» **Raw data**
= = = = =

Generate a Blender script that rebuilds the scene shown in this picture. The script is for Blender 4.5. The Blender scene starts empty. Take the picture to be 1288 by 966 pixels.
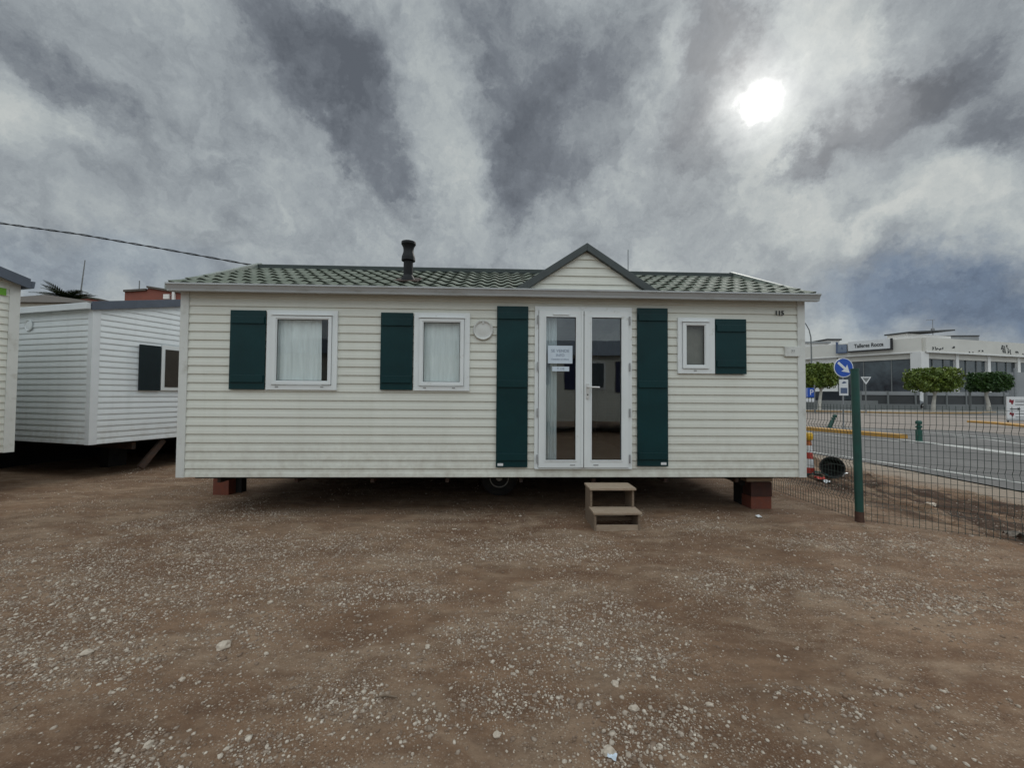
import bpy, bmesh, math, random
import numpy as np
from mathutils import Vector, Matrix, noise as mnoise
random.seed(7); rng = np.random.default_rng(11)
rad = math.radians
scene = bpy.context.scene
col = scene.collection

# ------------------------------------------------------------------ camera
CAMH = 1.45; FPX = 517.0; PITCH = 0.027846; ROLL = 0.0073292
fw = Vector((0, math.cos(PITCH), math.sin(PITCH)))
_up = Vector((0, -math.sin(PITCH), math.cos(PITCH))); _rt = Vector((1, 0, 0))
rt = _rt * math.cos(ROLL) + _up * math.sin(ROLL)
up = _up * math.cos(ROLL) - _rt * math.sin(ROLL)
cam_d = bpy.data.cameras.new("camera"); cam = bpy.data.objects.new("camera", cam_d); col.objects.link(cam)
m3 = Matrix((rt, up, -fw)).transposed()
cam.matrix_world = Matrix.Translation((0, 0, CAMH)) @ m3.to_4x4()
cam_d.sensor_width = 36; cam_d.lens = FPX / 1288 * 36; cam_d.clip_start = 0.05; cam_d.clip_end = 3000
scene.camera = cam

def ray(px, py):
    return fw + rt * ((px - 644) / FPX) - up * ((py - 483) / FPX)
def at(px, py, Y):
    d = ray(px, py); return Vector((0, 0, CAMH)) + d * (Y / d.y)
def gnd(px, py, z=0.0):
    d = ray(px, py); t = (z - CAMH) / d.z; return Vector((d.x * t, d.y * t, z))

# ------------------------------------------------------------------ sun, sky, exposure
SUN_AZ = rad(31.07); SUN_EL = rad(32.1)
sd = Vector((math.sin(SUN_AZ) * math.cos(SUN_EL), math.cos(SUN_AZ) * math.cos(SUN_EL), math.sin(SUN_EL)))
sl = bpy.data.lights.new("sun", 'SUN'); sl.energy = 0.75; sl.angle = rad(12); sl.color = (1, 0.965, 0.9)
so = bpy.data.objects.new("sun", sl); col.objects.link(so)
so.rotation_euler = sd.to_track_quat('Z', 'Y').to_euler()
scene.view_settings.view_transform = 'Standard'; scene.view_settings.look = 'None'
scene.view_settings.gamma = 1; scene.view_settings.exposure = 0.16
scene.view_settings.use_curve_mapping = False
BACK_GAIN = 1.3; ZEN_GAIN = 0.9; SKYS = 1.0

world = bpy.data.worlds.new("World"); scene.world = world; world.use_nodes = True
nt = world.node_tree; nt.nodes.clear()
def N(t, **k):
    n = nt.nodes.new(t)
    for a, b in k.items(): setattr(n, a, b)
    return n
def lk(a, b): nt.links.new(a, b)
def fill(n, i, v):
    if hasattr(v, 'is_linked') or hasattr(v, 'links'): lk(v, n.inputs[i])
    else: n.inputs[i].default_value = v
def mth(op, a, b=0.0, c=None, clamp=False):
    n = N('ShaderNodeMath', operation=op, use_clamp=clamp); fill(n, 0, a); fill(n, 1, b)
    if c is not None: fill(n, 2, c)
    return n.outputs[0]
def sstep(v, a, b):
    n = N('ShaderNodeMapRange', interpolation_type='SMOOTHSTEP'); fill(n, 0, v)
    n.inputs[1].default_value = a; n.inputs[2].default_value = b; return n.outputs[0]
tc = N('ShaderNodeTexCoord'); D0 = tc.outputs['Generated']
nz = N('ShaderNodeTexNoise'); lk(D0, nz.inputs['Vector']); nz.inputs['Scale'].default_value = 4.6; nz.inputs['Detail'].default_value = 10; nz.inputs['Roughness'].default_value = 0.64
vs = N('ShaderNodeVectorMath', operation='SUBTRACT'); lk(nz.outputs['Color'], vs.inputs[0]); vs.inputs[1].default_value = (.5, .5, .5)
vm = N('ShaderNodeVectorMath', operation='MULTIPLY_ADD'); lk(vs.outputs[0], vm.inputs[0]); vm.inputs[1].default_value = (.36, .36, .36); lk(D0, vm.inputs[2])
DW = vm.outputs[0]
sx = N('ShaderNodeSeparateXYZ'); lk(D0, sx.inputs[0]); X, Y, Z = sx.outputs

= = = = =

» **What is expected**
Replicate the material above verbatim; images stay out of the copy.

» **Final result**
Generate a Blender script that rebuilds the scene shown in this picture. The script is for Blender 4.5. The Blender scene starts empty. Take the picture to be 1288 by 966 pixels.
import bpy, bmesh, math, random
import numpy as np
from mathutils import Vector, Matrix, noise as mnoise
random.seed(7); rng = np.random.default_rng(11)
rad = math.radians
scene = bpy.context.scene
col = scene.collection

# ------------------------------------------------------------------ camera
CAMH = 1.45; FPX = 517.0; PITCH = 0.027846; ROLL = 0.0073292
fw = Vector((0, math.cos(PITCH), math.sin(PITCH)))
_up = Vector((0, -math.sin(PITCH), math.cos(PITCH))); _rt = Vector((1, 0, 0))
rt = _rt * math.cos(ROLL) + _up * math.sin(ROLL)
up = _up * math.cos(ROLL) - _rt * math.sin(ROLL)
cam_d = bpy.data.cameras.new("camera"); cam = bpy.data.objects.new("camera", cam_d); col.objects.link(cam)
m3 = Matrix((rt, up, -fw)).transposed()
cam.matrix_world = Matrix.Translation((0, 0, CAMH)) @ m3.to_4x4()
cam_d.sensor_width = 36; cam_d.lens = FPX / 1288 * 36; cam_d.clip_start = 0.05; cam_d.clip_end = 3000
scene.camera = cam

def ray(px, py):
    return fw + rt * ((px - 644) / FPX) - up * ((py - 483) / FPX)
def at(px, py, Y):
    d = ray(px, py); return Vector((0, 0, CAMH)) + d * (Y / d.y)
def gnd(px, py, z=0.0):
    d = ray(px, py); t = (z - CAMH) / d.z; return Vector((d.x * t, d.y * t, z))

# ------------------------------------------------------------------ sun, sky, exposure
SUN_AZ = rad(31.07); SUN_EL = rad(32.1)
sd = Vector((math.sin(SUN_AZ) * math.cos(SUN_EL), math.cos(SUN_AZ) * math.cos(SUN_EL), math.sin(SUN_EL)))
sl = bpy.data.lights.new("sun", 'SUN'); sl.energy = 0.75; sl.angle = rad(12); sl.color = (1, 0.965, 0.9)
so = bpy.data.objects.new("sun", sl); col.objects.link(so)
so.rotation_euler = sd.to_track_quat('Z', 'Y').to_euler()
scene.view_settings.view_transform = 'Standard'; scene.view_settings.look = 'None'
scene.view_settings.gamma = 1; scene.view_settings.exposure = 0.16
scene.view_settings.use_curve_mapping = False
BACK_GAIN = 1.3; ZEN_GAIN = 0.9; SKYS = 1.0

world = bpy.data.worlds.new("World"); scene.world = world; world.use_nodes = True
nt = world.node_tree; nt.nodes.clear()
def N(t, **k):
    n = nt.nodes.new(t)
    for a, b in k.items(): setattr(n, a, b)
    return n
def lk(a, b): nt.links.new(a, b)
def fill(n, i, v):
    if hasattr(v, 'is_linked') or hasattr(v, 'links'): lk(v, n.inputs[i])
    else: n.inputs[i].default_value = v
def mth(op, a, b=0.0, c=None, clamp=False):
    n = N('ShaderNodeMath', operation=op, use_clamp=clamp); fill(n, 0, a); fill(n, 1, b)
    if c is not None: fill(n, 2, c)
    return n.outputs[0]
def sstep(v, a, b):
    n = N('ShaderNodeMapRange', interpolation_type='SMOOTHSTEP'); fill(n, 0, v)
    n.inputs[1].default_value = a; n.inputs[2].default_value = b; return n.outputs[0]
tc = N('ShaderNodeTexCoord'); D0 = tc.outputs['Generated']
nz = N('ShaderNodeTexNoise'); lk(D0, nz.inputs['Vector']); nz.inputs['Scale'].default_value = 4.6; nz.inputs['Detail'].default_value = 10; nz.inputs['Roughness'].default_value = 0.64
vs = N('ShaderNodeVectorMath', operation='SUBTRACT'); lk(nz.outputs['Color'], vs.inputs[0]); vs.inputs[1].default_value = (.5, .5, .5)
vm = N('ShaderNodeVectorMath', operation='MULTIPLY_ADD'); lk(vs.outputs[0], vm.inputs[0]); vm.inputs[1].default_value = (.36, .36, .36); lk(D0, vm.inputs[2])
DW = vm.outputs[0]
sx = N('ShaderNodeSeparateXYZ'); lk(D0, sx.inputs[0]); X, Y, Z = sx.outputs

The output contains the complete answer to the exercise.